**WHAT YOU SHOULD DO**
Would you output the whole listing below, exactly as it reads?

○ ○ ○

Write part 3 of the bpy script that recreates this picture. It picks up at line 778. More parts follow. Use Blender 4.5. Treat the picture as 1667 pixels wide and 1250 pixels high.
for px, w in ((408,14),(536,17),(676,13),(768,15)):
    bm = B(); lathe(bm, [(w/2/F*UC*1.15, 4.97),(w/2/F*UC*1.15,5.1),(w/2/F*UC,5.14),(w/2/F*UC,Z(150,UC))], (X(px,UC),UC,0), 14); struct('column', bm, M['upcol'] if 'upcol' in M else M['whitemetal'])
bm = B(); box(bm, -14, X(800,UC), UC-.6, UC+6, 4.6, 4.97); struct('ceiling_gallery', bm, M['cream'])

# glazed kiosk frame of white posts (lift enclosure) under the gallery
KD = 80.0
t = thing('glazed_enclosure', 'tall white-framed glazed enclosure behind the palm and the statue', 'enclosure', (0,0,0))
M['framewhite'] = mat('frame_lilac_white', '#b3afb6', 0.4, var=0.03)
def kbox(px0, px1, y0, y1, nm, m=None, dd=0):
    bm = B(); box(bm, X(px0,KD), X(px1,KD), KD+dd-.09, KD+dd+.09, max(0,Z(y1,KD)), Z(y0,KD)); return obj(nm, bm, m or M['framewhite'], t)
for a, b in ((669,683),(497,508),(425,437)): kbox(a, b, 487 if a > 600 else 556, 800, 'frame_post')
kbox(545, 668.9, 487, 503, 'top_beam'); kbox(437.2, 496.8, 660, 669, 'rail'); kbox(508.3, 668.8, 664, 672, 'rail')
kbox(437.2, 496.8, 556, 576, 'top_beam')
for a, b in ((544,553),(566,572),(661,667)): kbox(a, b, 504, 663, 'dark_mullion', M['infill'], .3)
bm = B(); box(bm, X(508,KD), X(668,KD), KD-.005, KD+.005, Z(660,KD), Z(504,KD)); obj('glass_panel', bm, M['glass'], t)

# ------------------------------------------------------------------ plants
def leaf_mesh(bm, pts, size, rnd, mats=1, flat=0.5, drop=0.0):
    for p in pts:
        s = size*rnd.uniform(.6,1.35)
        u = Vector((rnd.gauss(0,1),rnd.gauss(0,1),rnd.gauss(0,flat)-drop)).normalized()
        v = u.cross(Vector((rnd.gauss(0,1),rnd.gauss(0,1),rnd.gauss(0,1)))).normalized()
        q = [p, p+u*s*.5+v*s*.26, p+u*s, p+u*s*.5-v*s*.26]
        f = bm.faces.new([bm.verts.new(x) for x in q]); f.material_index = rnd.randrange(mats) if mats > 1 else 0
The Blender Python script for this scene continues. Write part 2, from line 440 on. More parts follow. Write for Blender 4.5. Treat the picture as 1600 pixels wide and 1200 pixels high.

○ ○ ○

**WRITTEN RESPONSE**
Write part 3 of the bpy script that recreates this picture. It picks up at line 778. More parts follow. Use Blender 4.5. Treat the picture as 1667 pixels wide and 1250 pixels high.
for px, w in ((408,14),(536,17),(676,13),(768,15)):
    bm = B(); lathe(bm, [(w/2/F*UC*1.15, 4.97),(w/2/F*UC*1.15,5.1),(w/2/F*UC,5.14),(w/2/F*UC,Z(150,UC))], (X(px,UC),UC,0), 14); struct('column', bm, M['upcol'] if 'upcol' in M else M['whitemetal'])
bm = B(); box(bm, -14, X(800,UC), UC-.6, UC+6, 4.6, 4.97); struct('ceiling_gallery', bm, M['cream'])

# glazed kiosk frame of white posts (lift enclosure) under the gallery
KD = 80.0
t = thing('glazed_enclosure', 'tall white-framed glazed enclosure behind the palm and the statue', 'enclosure', (0,0,0))
M['framewhite'] = mat('frame_lilac_white', '#b3afb6', 0.4, var=0.03)
def kbox(px0, px1, y0, y1, nm, m=None, dd=0):
    bm = B(); box(bm, X(px0,KD), X(px1,KD), KD+dd-.09, KD+dd+.09, max(0,Z(y1,KD)), Z(y0,KD)); return obj(nm, bm, m or M['framewhite'], t)
for a, b in ((669,683),(497,508),(425,437)): kbox(a, b, 487 if a > 600 else 556, 800, 'frame_post')
kbox(545, 668.9, 487, 503, 'top_beam'); kbox(437.2, 496.8, 660, 669, 'rail'); kbox(508.3, 668.8, 664, 672, 'rail')
kbox(437.2, 496.8, 556, 576, 'top_beam')
for a, b in ((544,553),(566,572),(661,667)): kbox(a, b, 504, 663, 'dark_mullion', M['infill'], .3)
bm = B(); box(bm, X(508,KD), X(668,KD), KD-.005, KD+.005, Z(660,KD), Z(504,KD)); obj('glass_panel', bm, M['glass'], t)

# ------------------------------------------------------------------ plants
def leaf_mesh(bm, pts, size, rnd, mats=1, flat=0.5, drop=0.0):
    for p in pts:
        s = size*rnd.uniform(.6,1.35)
        u = Vector((rnd.gauss(0,1),rnd.gauss(0,1),rnd.gauss(0,flat)-drop)).normalized()
        v = u.cross(Vector((rnd.gauss(0,1),rnd.gauss(0,1),rnd.gauss(0,1)))).normalized()
        q = [p, p+u*s*.5+v*s*.26, p+u*s, p+u*s*.5-v*s*.26]
        f = bm.faces.new([bm.verts.new(x) for x in q]); f.material_index = rnd.randrange(mats) if mats > 1 else 0
The Blender Python script for this scene continues. Write part 2, from line 440 on. More parts follow. Write for Blender 4.5. Treat the picture as 1600 pixels wide and 1200 pixels high.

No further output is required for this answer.